**TO DO**
Please copy all the lines that follow, word for word.

/---

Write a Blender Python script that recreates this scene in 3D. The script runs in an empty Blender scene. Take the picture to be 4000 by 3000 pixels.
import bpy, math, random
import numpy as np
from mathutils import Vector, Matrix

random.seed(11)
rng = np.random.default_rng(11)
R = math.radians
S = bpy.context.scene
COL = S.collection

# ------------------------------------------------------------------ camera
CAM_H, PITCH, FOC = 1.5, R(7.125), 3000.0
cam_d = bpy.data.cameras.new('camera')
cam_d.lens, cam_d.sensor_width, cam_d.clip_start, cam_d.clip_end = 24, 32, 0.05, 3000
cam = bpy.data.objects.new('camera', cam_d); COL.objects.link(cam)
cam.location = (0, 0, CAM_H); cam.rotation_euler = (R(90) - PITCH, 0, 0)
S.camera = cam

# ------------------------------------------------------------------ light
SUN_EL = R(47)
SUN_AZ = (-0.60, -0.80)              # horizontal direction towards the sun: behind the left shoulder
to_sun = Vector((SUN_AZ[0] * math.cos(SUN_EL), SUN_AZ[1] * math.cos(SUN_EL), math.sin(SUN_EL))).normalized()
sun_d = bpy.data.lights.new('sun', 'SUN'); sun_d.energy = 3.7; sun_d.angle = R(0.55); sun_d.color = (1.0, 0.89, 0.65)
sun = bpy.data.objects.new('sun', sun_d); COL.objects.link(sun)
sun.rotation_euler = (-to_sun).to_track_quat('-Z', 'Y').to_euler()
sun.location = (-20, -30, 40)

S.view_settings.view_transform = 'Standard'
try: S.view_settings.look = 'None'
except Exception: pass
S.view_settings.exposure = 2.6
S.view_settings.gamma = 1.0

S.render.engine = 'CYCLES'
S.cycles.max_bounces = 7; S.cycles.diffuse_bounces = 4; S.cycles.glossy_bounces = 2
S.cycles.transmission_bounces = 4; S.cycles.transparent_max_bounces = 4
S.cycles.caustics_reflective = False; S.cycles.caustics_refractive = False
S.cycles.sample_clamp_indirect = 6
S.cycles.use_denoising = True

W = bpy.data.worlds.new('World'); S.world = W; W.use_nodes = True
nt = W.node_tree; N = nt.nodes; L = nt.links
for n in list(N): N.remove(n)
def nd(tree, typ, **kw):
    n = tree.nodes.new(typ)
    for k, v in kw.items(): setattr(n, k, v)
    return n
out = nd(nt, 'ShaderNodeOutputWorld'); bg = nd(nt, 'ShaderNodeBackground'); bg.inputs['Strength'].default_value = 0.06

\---

**EXERCISE OUTPUT**
Write a Blender Python script that recreates this scene in 3D. The script runs in an empty Blender scene. Take the picture to be 4000 by 3000 pixels.
import bpy, math, random
import numpy as np
from mathutils import Vector, Matrix

random.seed(11)
rng = np.random.default_rng(11)
R = math.radians
S = bpy.context.scene
COL = S.collection

# ------------------------------------------------------------------ camera
CAM_H, PITCH, FOC = 1.5, R(7.125), 3000.0
cam_d = bpy.data.cameras.new('camera')
cam_d.lens, cam_d.sensor_width, cam_d.clip_start, cam_d.clip_end = 24, 32, 0.05, 3000
cam = bpy.data.objects.new('camera', cam_d); COL.objects.link(cam)
cam.location = (0, 0, CAM_H); cam.rotation_euler = (R(90) - PITCH, 0, 0)
S.camera = cam

# ------------------------------------------------------------------ light
SUN_EL = R(47)
SUN_AZ = (-0.60, -0.80)              # horizontal direction towards the sun: behind the left shoulder
to_sun = Vector((SUN_AZ[0] * math.cos(SUN_EL), SUN_AZ[1] * math.cos(SUN_EL), math.sin(SUN_EL))).normalized()
sun_d = bpy.data.lights.new('sun', 'SUN'); sun_d.energy = 3.7; sun_d.angle = R(0.55); sun_d.color = (1.0, 0.89, 0.65)
sun = bpy.data.objects.new('sun', sun_d); COL.objects.link(sun)
sun.rotation_euler = (-to_sun).to_track_quat('-Z', 'Y').to_euler()
sun.location = (-20, -30, 40)

S.view_settings.view_transform = 'Standard'
try: S.view_settings.look = 'None'
except Exception: pass
S.view_settings.exposure = 2.6
S.view_settings.gamma = 1.0

S.render.engine = 'CYCLES'
S.cycles.max_bounces = 7; S.cycles.diffuse_bounces = 4; S.cycles.glossy_bounces = 2
S.cycles.transmission_bounces = 4; S.cycles.transparent_max_bounces = 4
S.cycles.caustics_reflective = False; S.cycles.caustics_refractive = False
S.cycles.sample_clamp_indirect = 6
S.cycles.use_denoising = True

W = bpy.data.worlds.new('World'); S.world = W; W.use_nodes = True
nt = W.node_tree; N = nt.nodes; L = nt.links
for n in list(N): N.remove(n)
def nd(tree, typ, **kw):
    n = tree.nodes.new(typ)
    for k, v in kw.items(): setattr(n, k, v)
    return n
out = nd(nt, 'ShaderNodeOutputWorld'); bg = nd(nt, 'ShaderNodeBackground'); bg.inputs['Strength'].default_value = 0.06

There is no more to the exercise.